-- BEGIN Excerpted data --
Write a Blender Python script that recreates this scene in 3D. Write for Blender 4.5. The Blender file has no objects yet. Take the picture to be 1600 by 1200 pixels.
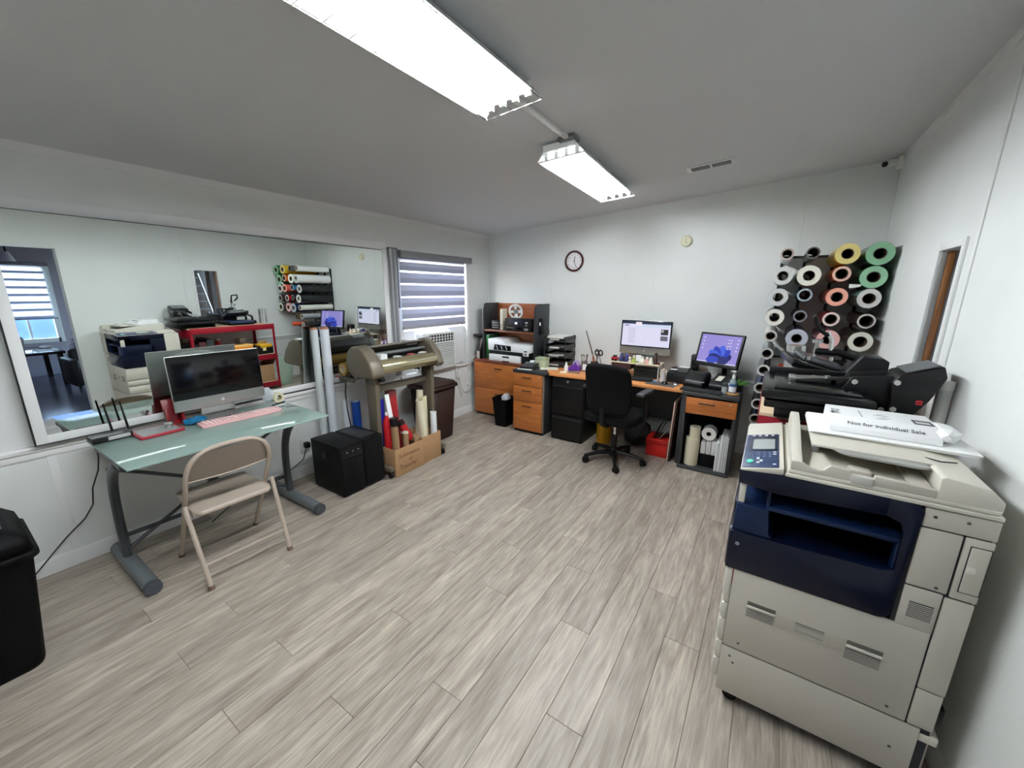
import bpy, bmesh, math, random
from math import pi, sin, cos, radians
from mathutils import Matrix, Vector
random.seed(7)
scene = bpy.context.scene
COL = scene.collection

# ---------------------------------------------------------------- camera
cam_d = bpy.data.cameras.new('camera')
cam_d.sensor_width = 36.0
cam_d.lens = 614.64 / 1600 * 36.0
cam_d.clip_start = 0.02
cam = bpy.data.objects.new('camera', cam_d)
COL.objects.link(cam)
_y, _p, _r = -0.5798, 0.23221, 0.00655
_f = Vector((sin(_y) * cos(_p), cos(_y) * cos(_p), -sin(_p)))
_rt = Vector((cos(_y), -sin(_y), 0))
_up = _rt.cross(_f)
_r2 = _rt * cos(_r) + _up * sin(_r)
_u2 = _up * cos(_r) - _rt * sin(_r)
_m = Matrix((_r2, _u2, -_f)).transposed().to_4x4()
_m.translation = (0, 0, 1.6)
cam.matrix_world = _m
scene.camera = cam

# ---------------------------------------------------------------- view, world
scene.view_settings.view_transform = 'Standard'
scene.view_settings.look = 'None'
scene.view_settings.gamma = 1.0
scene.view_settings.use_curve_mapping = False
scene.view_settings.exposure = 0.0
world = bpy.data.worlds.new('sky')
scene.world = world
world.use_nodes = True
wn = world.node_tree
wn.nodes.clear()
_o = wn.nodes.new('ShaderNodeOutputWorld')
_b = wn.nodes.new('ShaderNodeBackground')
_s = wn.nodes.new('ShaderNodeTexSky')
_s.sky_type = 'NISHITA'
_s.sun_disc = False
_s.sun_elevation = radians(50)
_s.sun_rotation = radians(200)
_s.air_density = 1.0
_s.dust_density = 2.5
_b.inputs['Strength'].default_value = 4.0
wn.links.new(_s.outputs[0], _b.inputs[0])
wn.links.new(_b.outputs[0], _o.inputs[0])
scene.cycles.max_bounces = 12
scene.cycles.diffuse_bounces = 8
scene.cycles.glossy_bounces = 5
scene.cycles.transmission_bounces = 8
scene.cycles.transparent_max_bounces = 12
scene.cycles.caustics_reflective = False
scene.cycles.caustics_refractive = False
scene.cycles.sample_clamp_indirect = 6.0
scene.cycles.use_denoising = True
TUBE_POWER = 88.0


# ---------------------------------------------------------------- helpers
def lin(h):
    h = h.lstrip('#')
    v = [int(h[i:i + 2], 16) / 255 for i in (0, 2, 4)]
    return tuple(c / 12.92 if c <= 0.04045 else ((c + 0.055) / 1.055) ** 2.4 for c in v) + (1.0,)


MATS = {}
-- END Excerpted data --
-- BEGIN Excerpted data --
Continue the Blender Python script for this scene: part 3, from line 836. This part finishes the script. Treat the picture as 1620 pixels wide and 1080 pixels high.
-- END Excerpted data --
Extract, without any images, the part of the material above that opens with the line containing "Write a Blender" and closes with the line containing "scene.camera = cam", both lines included.

Write a Blender Python script that recreates this scene in 3D. Write for Blender 4.5. The Blender file has no objects yet. Take the picture to be 1600 by 1200 pixels.
import bpy, bmesh, math, random
from math import pi, sin, cos, radians
from mathutils import Matrix, Vector
random.seed(7)
scene = bpy.context.scene
COL = scene.collection

# ---------------------------------------------------------------- camera
cam_d = bpy.data.cameras.new('camera')
cam_d.sensor_width = 36.0
cam_d.lens = 614.64 / 1600 * 36.0
cam_d.clip_start = 0.02
cam = bpy.data.objects.new('camera', cam_d)
COL.objects.link(cam)
_y, _p, _r = -0.5798, 0.23221, 0.00655
_f = Vector((sin(_y) * cos(_p), cos(_y) * cos(_p), -sin(_p)))
_rt = Vector((cos(_y), -sin(_y), 0))
_up = _rt.cross(_f)
_r2 = _rt * cos(_r) + _up * sin(_r)
_u2 = _up * cos(_r) - _rt * sin(_r)
_m = Matrix((_r2, _u2, -_f)).transposed().to_4x4()
_m.translation = (0, 0, 1.6)
cam.matrix_world = _m
scene.camera = cam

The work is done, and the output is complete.